Jinnah’s Pakistan could still have been saved. But two things corrupted it: American military alliances – Cento, Seato and the rest of that devilish agenda – and the inexorable slide to military rule. Gen Ayub Khan was secular-minded but appealing to God knows what constituency he too was soon wearing the Jinnah cap. It was the Republic of Pakistan under him, to begin with. Then it became the Islamic Republic of Pakistan. More to the point, he started a war of whose objectives he had not the foggiest idea, his Svengali, the moving spirit pushing him to his doom, the clever Zulfikar Ali Bhutto. Pakistan was doing fairly well until then. The 1965 war derailed it completely.
Then came Gen Yahya Khan and his merry court, Gen Rani, his favourite madam and a lady of infinite resource, the doorkeeper to his earthly heaven. Then after the Bhutto interlude, and Bhutto too on more than one occasion unnecessarily played the Islamic card, the Islamic revivalism of Gen Zia and our CIA-aided and Saudi-financed Afghan adventure which dismantled what was left of Jinnah’s Pakistan, pushing us into the Pakistani variant of the dark ages, where we happily remain. The Taliban and their presence in Pakistan are no accidents of history. They have arisen from the soil we prepared and the seeds we diligently sowed.
Would Jinnah recognise this Pakistan and Iqbal make sense of the prevailing winds? Would either of them understand the near-canonisation of someone like Mumtaz Qadri, ghazi to no small number of Pakistanis? What a strange milieu we have managed to create. And to remember the promise we once had, the kind of society we could have created...the stuff of sadness.
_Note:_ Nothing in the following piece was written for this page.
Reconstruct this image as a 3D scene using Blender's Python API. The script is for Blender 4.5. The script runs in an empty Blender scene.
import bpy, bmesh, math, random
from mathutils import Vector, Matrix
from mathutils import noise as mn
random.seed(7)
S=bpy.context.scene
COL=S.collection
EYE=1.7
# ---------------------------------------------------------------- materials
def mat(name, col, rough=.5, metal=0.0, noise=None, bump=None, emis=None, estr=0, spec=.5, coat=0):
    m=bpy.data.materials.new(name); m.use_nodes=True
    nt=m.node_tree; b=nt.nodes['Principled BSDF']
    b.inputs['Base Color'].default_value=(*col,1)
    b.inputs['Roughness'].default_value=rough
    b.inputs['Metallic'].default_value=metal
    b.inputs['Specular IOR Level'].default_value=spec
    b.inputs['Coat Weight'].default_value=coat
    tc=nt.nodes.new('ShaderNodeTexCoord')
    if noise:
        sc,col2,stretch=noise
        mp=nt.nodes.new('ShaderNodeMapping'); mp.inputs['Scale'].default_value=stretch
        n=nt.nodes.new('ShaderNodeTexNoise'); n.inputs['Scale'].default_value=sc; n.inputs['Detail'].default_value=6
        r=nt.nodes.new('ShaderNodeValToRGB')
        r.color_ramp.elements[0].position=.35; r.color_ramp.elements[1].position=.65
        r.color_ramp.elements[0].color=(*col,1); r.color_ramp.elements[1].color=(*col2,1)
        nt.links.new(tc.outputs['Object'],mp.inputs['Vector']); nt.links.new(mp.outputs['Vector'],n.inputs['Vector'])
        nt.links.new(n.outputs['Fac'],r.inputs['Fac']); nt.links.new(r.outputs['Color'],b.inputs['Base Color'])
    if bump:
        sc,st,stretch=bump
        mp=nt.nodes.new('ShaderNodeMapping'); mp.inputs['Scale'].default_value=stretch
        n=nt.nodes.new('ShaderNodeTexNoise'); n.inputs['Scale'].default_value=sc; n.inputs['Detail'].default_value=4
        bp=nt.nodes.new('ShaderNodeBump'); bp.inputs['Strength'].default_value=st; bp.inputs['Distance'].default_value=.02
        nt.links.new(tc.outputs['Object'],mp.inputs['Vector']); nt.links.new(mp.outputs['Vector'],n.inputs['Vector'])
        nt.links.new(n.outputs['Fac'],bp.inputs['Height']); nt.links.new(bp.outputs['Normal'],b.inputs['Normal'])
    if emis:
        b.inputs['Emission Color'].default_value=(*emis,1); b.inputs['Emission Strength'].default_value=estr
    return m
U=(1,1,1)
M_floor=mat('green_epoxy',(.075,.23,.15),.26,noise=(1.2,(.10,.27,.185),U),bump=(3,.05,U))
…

But enough of history and breast-beating. The future beckons and the choice is ours. Do we remain in the dark ages or do we retrieve, from the wreckage of our dreams, the precarious legacy left by our founding fathers? An uphill task, whichever way we look at it. As if mediocre leaders were not enough it is with the faint-hearted we must now contend, forever dithering, forever hair-splitting, and terrorised into a paralysis of action by their fears.
Crisis of leadership, no two ways about it. Every six months or so chiefs of our defence services can be seen in solemn assembly watching with stern eyes a missile being launched into the skies. Our missile capability is forever being perfected, surely a great thing but, pray, of what use against what threatens Pakistan the most, the threat from within?
Victory and defeat are first in the mind, no arsenal capable of making up for a lack of resolution. The least our bombs and missiles could have done was give us greater confidence against India. But our military leaders still pay homage at the altar of the old bogeys. A veritable nuclear arsenal and yet such monumental insecurity...even the great Hakim Luqman had no cure for paranoia. The last time we were dismembered (1971), and may it not happen again, India would have exploited nothing had we not been the agents of our own misfortune.
How do we enter the real world? What will it take to convince the General Staff that the threat we face is not from the east but the west? And we are having a hard time getting our map-reading right.
True, no stampeding into any kind of operation, certainly not under foreign diktat. That’s not the way to conduct wars. But at least some clarity of mind and a minimum of purpose, else the fight is as good as lost...and Jinnah’s Pakistan lowered that much deeper into the ground.
Tailpiece: By the way, a nation which must have five to six holidays every Eid is in no mental condition for any kind of struggle. So I agree with those who say no unnecessary risks and that discretion is the better part of valour.